** Begin DATA **
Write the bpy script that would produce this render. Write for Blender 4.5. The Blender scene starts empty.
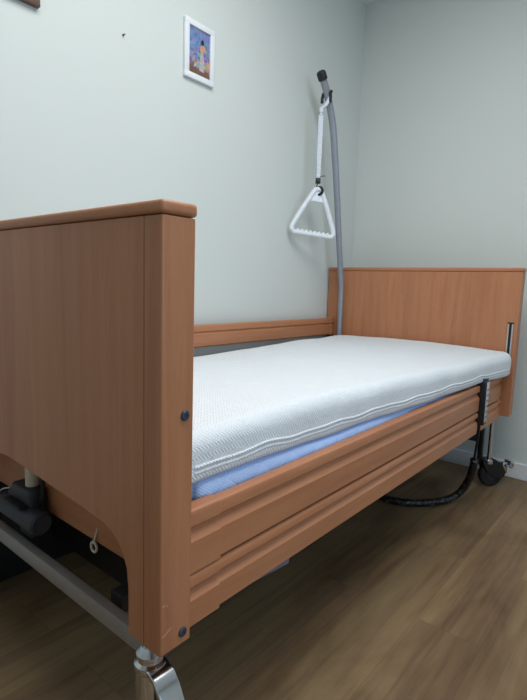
import bpy, bmesh, math, random
from mathutils import Vector, Matrix, noise
random.seed(4)
SC = bpy.context.scene
COL = SC.collection
V = Vector

# ------------------------------------------------------------------ helpers
class MB:
    """collects shapes in world coordinates, then becomes ONE mesh object"""
    def __init__(s): s.bm = bmesh.new()
    def box(s, a, b, bev=0, seg=2, rot=None, piv=None):
        r = bmesh.ops.create_cube(s.bm, size=1)
        vs = r['verts']; a = V(a); b = V(b); c = (a + b) / 2; d = b - a
        for v in vs: v.co = V((v.co.x * d.x, v.co.y * d.y, v.co.z * d.z)) + c
        if bev:
            es = list({e for v in vs for e in v.link_edges})
            g = bmesh.ops.bevel(s.bm, geom=es, offset=bev, segments=seg, profile=.5, affect='EDGES')
            vs = list({v for f in g['faces'] for v in f.verts} | {v for v in vs if v.is_valid})
        if rot is not None:
            piv = V(piv) if piv is not None else c
            for v in vs: v.co = rot @ (v.co - piv) + piv
        return s
    def tube(s, pts, r, n=16, cap=True, closed=False):
        pts = [V(p) for p in pts]; rs = r if isinstance(r, (list, tuple)) else [r] * len(pts)
        N = len(pts); rings = []; up = None
        for i, p in enumerate(pts):
            if closed: t = (pts[(i + 1) % N] - pts[i - 1])
            else: t = pts[min(i + 1, N - 1)] - pts[max(i - 1, 0)]
            t.normalize()
            if up is None:
                up = V((0, 0, 1)) if abs(t.z) < .9 else V((0, 1, 0))
            up = (up - t * up.dot(t)).normalized(); w = t.cross(up)
            rings.append([s.bm.verts.new(p + (up * math.cos(k * 2 * math.pi / n) + w * math.sin(k * 2 * math.pi / n)) * rs[i]) for k in range(n)])
        for i in range(N if closed else N - 1):
            A, B = rings[i], rings[(i + 1) % N]
            for k in range(n): s.bm.faces.new((A[k], A[(k + 1) % n], B[(k + 1) % n], B[k]))
        if cap and not closed:
            s.bm.faces.new(rings[0][::-1]); s.bm.faces.new(rings[-1])
        return s
    def lathe(s, prof, c, axis='z', n=28):
        """prof: (radius, height) list"""
        c = V(c); rings = []
        for (r, h) in prof:
            ring = []
            for k in range(n):
                a = k * 2 * math.pi / n; u, v = r * math.cos(a), r * math.sin(a)
                q = {'z': V((u, v, h)), 'x': V((h, u, v)), 'y': V((v, h, u))}[axis]
                ring.append(s.bm.verts.new(c + q))
            rings.append(ring)
        for A, B in zip(rings, rings[1:]):
            for k in range(n): s.bm.faces.new((A[k], A[(k + 1) % n], B[(k + 1) % n], B[k]))
        s.bm.faces.new(rings[0][::-1]); s.bm.faces.new(rings[-1])
        return s
    def prism(s, poly, f, d):
        """poly: 2D points, f(p)->3D, d: extrusion vector"""
        A = [s.bm.verts.new(f(p)) for p in poly]; B = [s.bm.verts.new(V(f(p)) + V(d)) for p in poly]
        n = len(poly)
        for k in range(n): s.bm.faces.new((A[k], A[(k + 1) % n], B[(k + 1) % n], B[k]))
        s.bm.faces.new(A[::-1]); s.bm.faces.new(B)
        return s
    def build(s, name, mat, parent=None, smooth=35, bevel=0):
        bmesh.ops.recalc_face_normals(s.bm, faces=s.bm.faces)
        me = bpy.data.meshes.new(name); o = bpy.data.objects.new(name, me); COL.objects.link(o)
        off = V((0, 0, 0)); q = parent
        while q is not None: off += q.location; q = q.parent
        if off.length:
            for v in s.bm.verts: v.co -= off
        s.bm.to_mesh(me); s.bm.free()
        me.materials.append(mat); o.parent = parent
        if bevel:
            m = o.modifiers.new('bevel', 'BEVEL'); m.width = bevel; m.segments = 3; m.limit_method = 'ANGLE'; m.angle_limit = math.radians(40)
            m.harden_normals = False
        if smooth:
            me.polygons.foreach_set('use_smooth', [True] * len(me.polygons))
            me.set_sharp_from_angle(angle=math.radians(smooth))
        return o

def empty(name, loc, label, cat, group=None):
    o = bpy.data.objects.new(name, None); COL.objects.link(o); o.location = loc; o.empty_display_size = .1
    o['label'] = label; o['category'] = cat
    if group: o['group'] = group
    return o
def tag(o, label, cat, group=None):
    o['label'] = label; o['category'] = cat
    if group: o['group'] = group
    return o
def struct(o): o['kind'] = 'structure'; return o

def smoothpath(pts, k=8):
    pts = [V(p) for p in pts]; out = []
    for i in range(len(pts) - 1):
        p0 = pts[max(i - 1, 0)]; p1 = pts[i]; p2 = pts[i + 1]; p3 = pts[min(i + 2, len(pts) - 1)]
        for j in range(k):
            t = j / k
            out.append(.5 * ((2 * p1) + (p2 - p0) * t + (2 * p0 - 5 * p1 + 4 * p2 - p3) * t * t + (3 * p1 - p0 - 3 * p2 + p3) * t ** 3))
    out.append(pts[-1]); return out
def interp(tab, y):
    if y <= tab[0][0]: return tab[0][1:]
    for a, b in zip(tab, tab[1:]):
        if y <= b[0]:
            t = (y - a[0]) / (b[0] - a[0]); t = t * t * (3 - 2 * t)
            return tuple(p + (q - p) * t for p, q in zip(a[1:], b[1:]))
    return tab[-1][1:]

# ------------------------------------------------------------------ materials
def srgb(r, g, b):
    f = lambda c: (c / 255 / 12.92) if c / 255 <= .04045 else ((c / 255 + .055) / 1.055) ** 2.4
    return (f(r), f(g), f(b), 1)
class NT:
    def __init__(s, name):
        s.m = bpy.data.materials.new(name); s.m.use_nodes = True; s.t = s.m.node_tree; s.n = s.t.nodes; s.l = s.t.links
        s.b = s.n['Principled BSDF']
    def add(s, ty, **kw):
        nd = s.n.new(ty)
        for k, v in kw.items():
            if k.startswith('_'): setattr(nd, k[1:], v)
            else: nd.inputs[k.replace('__', ' ')].default_value = v
        return nd
    def coords(s, scale=(1, 1, 1), rot=(0, 0, 0)):
        tc = s.n.new('ShaderNodeTexCoord'); mp = s.n.new('ShaderNodeMapping')
        mp.inputs['Scale'].default_value = scale; mp.inputs['Rotation'].default_value = rot
        s.l.new(tc.outputs['Object'], mp.inputs['Vector']); return mp.outputs[0]
    def ramp(s, fac, stops):
        r = s.n.new('ShaderNodeValToRGB'); e = r.color_ramp.elements
        while len(e) < len(stops): e.new(.5)
        for el, (p, c) in zip(e, stops): el.position = p; el.color = c if len(c) == 4 else (*c, 1)
        s.l.new(fac, r.inputs[0]); return r.outputs[0]
    def mix(s, a, b, fac, mode='MIX'):
        m = s.n.new('ShaderNodeMix'); m.data_type = 'RGBA'; m.blend_type = mode
        for sock, v in ((m.inputs[0], fac), (m.inputs[6], a), (m.inputs[7], b)):
            if hasattr(v, 'is_linked') or hasattr(v, 'links'): s.l.new(v, sock)
            else: sock.default_value = v
        return m.outputs[2]
    def bump(s, h, strength=.2, dist=.001, prev=None):
        b = s.n.new('ShaderNodeBump'); b.inputs['Strength'].default_value = strength; b.inputs['Distance'].default_value = dist
        s.l.new(h, b.inputs['Height'])
        if prev is not None: s.l.new(prev, b.inputs['Normal'])
        return b.outputs[0]

def wood(name, axis='z', base=(180, 122, 86), dark=(171, 112, 79), light=(187, 129, 95), rough=.42):
    t = NT(name); sc = {'z': (1, 1, .06), 'y': (1, .06, 1), 'x': (.06, 1, 1)}[axis]
    co = t.coords(sc)
    n1 = t.add('ShaderNodeTexNoise', Scale=38, Detail=5, Roughness=.6, Distortion=.3); t.l.new(co, n1.inputs['Vector'])
    n2 = t.add('ShaderNodeTexNoise', Scale=7, Detail=2); t.l.new(co, n2.inputs['Vector'])
    sc2 = {'z': (1, 1, .12), 'y': (1, .12, 1), 'x': (.12, 1, 1)}[axis]
    co2 = t.coords(sc2)
    n3 = t.add('ShaderNodeTexNoise', Scale=260, Detail=2); t.l.new(co2, n3.inputs['Vector'])
    c = t.ramp(n1.outputs[0], [(.3, srgb(*dark)), (.52, srgb(*base)), (.75, srgb(*light))])
    c2 = t.ramp(n2.outputs[0], [(.3, (.94, .94, .94)), (.7, (1.04, 1.04, 1.04))])
    c = t.mix(c, c2, 1.0, 'MULTIPLY')
    fl = t.ramp(n3.outputs[0], [(.33, (.82, .78, .74)), (.45, (1, 1, 1))])
    c = t.mix(c, fl, .32, 'MULTIPLY')
    t.l.new(c, t.b.inputs['Base Color']); t.b.inputs['Roughness'].default_value = rough
    t.b.inputs['Specular IOR Level'].default_value = .4
    t.l.new(t.bump(n3.outputs[0], .08, .0005), t.b.inputs['Normal'])
    return t.m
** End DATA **
[STATED EXERCISE] Which lines contain the word "scene"? Copy each of them.

[SOLUTION BELOW]
Write the bpy script that would produce this render. Write for Blender 4.5. The Blender scene starts empty.
SC = bpy.context.scene